** EXERCISE OBJECTIVE **
Check every line below for the string "objects", and copy the lines that contain it.

** DATA SECTION **
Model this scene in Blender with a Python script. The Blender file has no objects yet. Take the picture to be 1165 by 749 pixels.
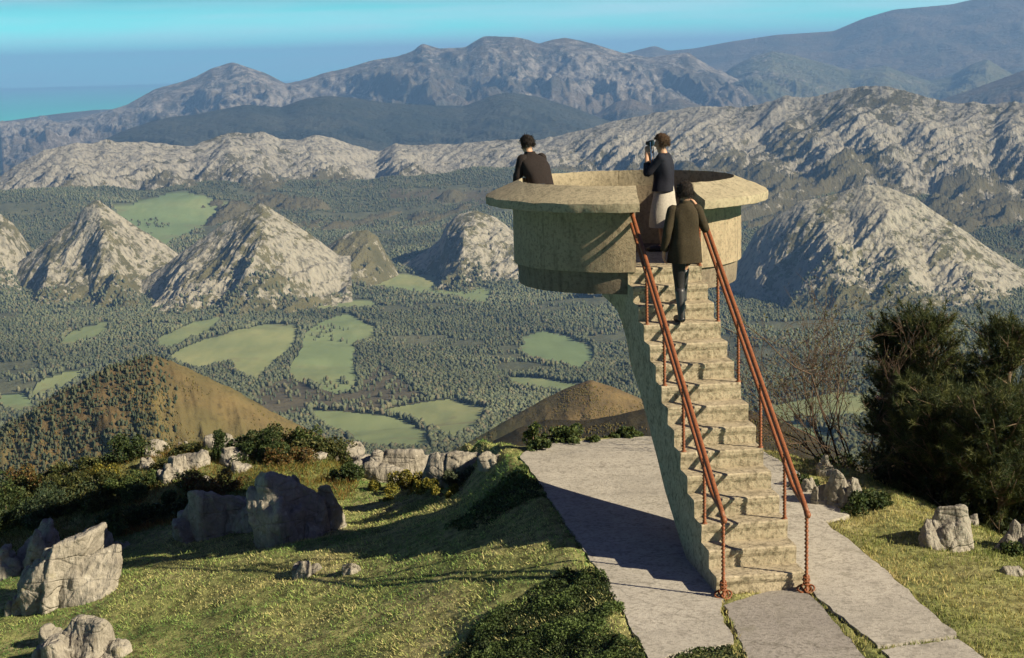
import bpy, bmesh, math, random
import numpy as np
from mathutils import Vector, Matrix, Euler
C = bpy.context.scene.collection
SC = bpy.context.scene
rng = np.random.default_rng(7)
random.seed(7)

# ------------------------------------------------------------------ camera
FPX, YH, HC = 1904.0, 66.0, 5.55                 # focal length (px of a 1165 px wide frame), horizon row, eye height
PITCH = math.atan((374.5 - YH) / FPX)
ROLL = math.radians(1.4)
_R0 = np.array([1, 0, 0.]); _U0 = np.array([0, math.sin(PITCH), math.cos(PITCH)])
FW = np.array([0, math.cos(PITCH), -math.sin(PITCH)])
RT = math.cos(ROLL) * _R0 - math.sin(ROLL) * _U0
UP = math.sin(ROLL) * _R0 + math.cos(ROLL) * _U0
cam_d = bpy.data.cameras.new('camera'); cam = bpy.data.objects.new('camera', cam_d); C.objects.link(cam)
cam_d.sensor_width = 36; cam_d.lens = 36 * FPX / 1165.0
cam_d.clip_start = 0.3; cam_d.clip_end = 250000
cam.matrix_world = Matrix(((RT[0], UP[0], -FW[0], 0), (RT[1], UP[1], -FW[1], 0), (RT[2], UP[2], -FW[2], HC), (0, 0, 0, 1)))
SC.camera = cam

def ray(u, v): return FW + RT * (u - 582.5) / FPX + UP * (374.5 - v) / FPX
def atY(u, v, Y):
    r = ray(u, v); return r * Y / r[1] + np.array([0, 0, HC])
def atz(u, v, z=0.0):
    r = ray(u, v); return r * (z - HC) / r[2] + np.array([0, 0, HC])
def proj(P):
    q = np.asarray(P) - np.array([0, 0, HC]); d = q @ FW
    d = np.where(d > 1e-3, d, 1e-3)
    return 582.5 + FPX * (q @ RT) / d, 374.5 - FPX * (q @ UP) / d

# ------------------------------------------------------------------ light
SUN_AZ = np.array([math.sin(math.radians(64)), -math.cos(math.radians(64))]); SUN_EL = math.radians(31)
SD = Vector((SUN_AZ[0] * math.cos(SUN_EL), SUN_AZ[1] * math.cos(SUN_EL), math.sin(SUN_EL)))
sun_d = bpy.data.lights.new('sun', 'SUN'); sun_d.energy = 4.6; sun_d.angle = math.radians(0.5); sun_d.color = (1.0, 0.86, 0.64)
sun = bpy.data.objects.new('sun', sun_d); C.objects.link(sun)
sun.rotation_euler = (-SD).to_track_quat('-Z', 'Y').to_euler(); sun.location = (30, -20, 40)
W = bpy.data.worlds.new('World'); SC.world = W; W.use_nodes = True
def build_world():
    nt = W.node_tree; nt.nodes.clear(); N = nt.nodes.new; L = nt.links.new
    out = N('ShaderNodeOutputWorld'); bg = N('ShaderNodeBackground'); sky = N('ShaderNodeTexSky')
    sky.sky_type = 'NISHITA'; sky.sun_disc = False; sky.sun_elevation = SUN_EL
    sky.sun_rotation = math.atan2(SUN_AZ[0], SUN_AZ[1]); sky.altitude = 600; sky.air_density = 1.0; sky.dust_density = 0.6; sky.ozone_density = 2.0
    tint = N('ShaderNodeMix'); tint.data_type = 'RGBA'; tint.blend_type = 'MULTIPLY'; tint.inputs[0].default_value = 1
    tint.inputs['B'].default_value = (0.55, 2.1, 2.9, 1)
    tc = N('ShaderNodeTexCoord'); mp = N('ShaderNodeMapping'); mp.inputs['Scale'].default_value = (3.0, 3.0, 48)
    nz = N('ShaderNodeTexNoise'); nz.inputs['Scale'].default_value = 1.6; nz.inputs['Detail'].default_value = 5; nz.inputs['Roughness'].default_value = 0.55
    rp = N('ShaderNodeValToRGB'); rp.color_ramp.elements[0].position = 0.36; rp.color_ramp.elements[1].position = 0.78
    sx = N('ShaderNodeSeparateXYZ'); mr = N('ShaderNodeMapRange'); mr.inputs[1].default_value = 0.075; mr.inputs[2].default_value = 0.03
    ml = N('ShaderNodeMath'); ml.operation = 'MULTIPLY'; m2 = N('ShaderNodeMath'); m2.operation = 'MULTIPLY'; m2.inputs[1].default_value = 0.62
    cl = N('ShaderNodeMix'); cl.data_type = 'RGBA'; cl.inputs['B'].default_value = (8.2, 8.6, 9.4, 1)
    L(tc.outputs['Generated'], mp.inputs[0]); L(mp.outputs[0], nz.inputs['Vector']); L(nz.outputs['Fac'], rp.inputs[0])
    L(tc.outputs['Generated'], sx.inputs[0]); L(sx.outputs[2], mr.inputs[0]); L(rp.outputs[0], ml.inputs[0]); L(mr.outputs[0], ml.inputs[1])
    L(ml.outputs[0], m2.inputs[0])
    L(sky.outputs[0], tint.inputs['A'])
    gr = N('ShaderNodeValToRGB'); e = gr.color_ramp.elements; e[0].position = 0.0; e[1].position = 1.0; e[0].color = (.85, 1.40, 1.12, 1); ee = e.new(.045); ee.color = (.34, .20, .195, 1); ee = e.new(.30); ee.color = (.46, .085, .09, 1); ee = e.new(.09); e = [e[0], [q for q in e if abs(q.position - .09) < .001][0], e[-1]]; e[2].position = 1.0; e[2].color = (.85, .20, .22, 1); e[1].color = (.27, .030, .034, 1)
    L(sx.outputs[2], gr.inputs[0]); up = N('ShaderNodeMix'); up.data_type = 'RGBA'; up.blend_type = 'MULTIPLY'; up.inputs[0].default_value = 1
    L(tint.outputs['Result'], up.inputs['A']); L(gr.outputs[0], up.inputs['B']); L(up.outputs['Result'], cl.inputs['A']); L(m2.outputs[0], cl.inputs[0])
    L(cl.outputs['Result'], bg.inputs[0]); bg.inputs[1].default_value = 0.06; L(bg.outputs[0], out.inputs[0])
build_world()
SC.view_settings.view_transform = 'Standard'; SC.view_settings.look = 'None'
SC.view_settings.exposure = 1.1; SC.view_settings.gamma = 1.0
SC.render.engine = 'CYCLES'
cy = SC.cycles
cy.use_denoising = True; cy.max_bounces = 5; cy.diffuse_bounces = 2; cy.glossy_bounces = 2; cy.transmission_bounces = 2
cy.volume_bounces = 0; cy.transparent_max_bounces = 6; cy.use_adaptive_sampling = True; cy.adaptive_threshold = 0.02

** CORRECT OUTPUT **
Model this scene in Blender with a Python script. The Blender file has no objects yet. Take the picture to be 1165 by 749 pixels.
cam_d = bpy.data.cameras.new('camera'); cam = bpy.data.objects.new('camera', cam_d); C.objects.link(cam)
sun = bpy.data.objects.new('sun', sun_d); C.objects.link(sun)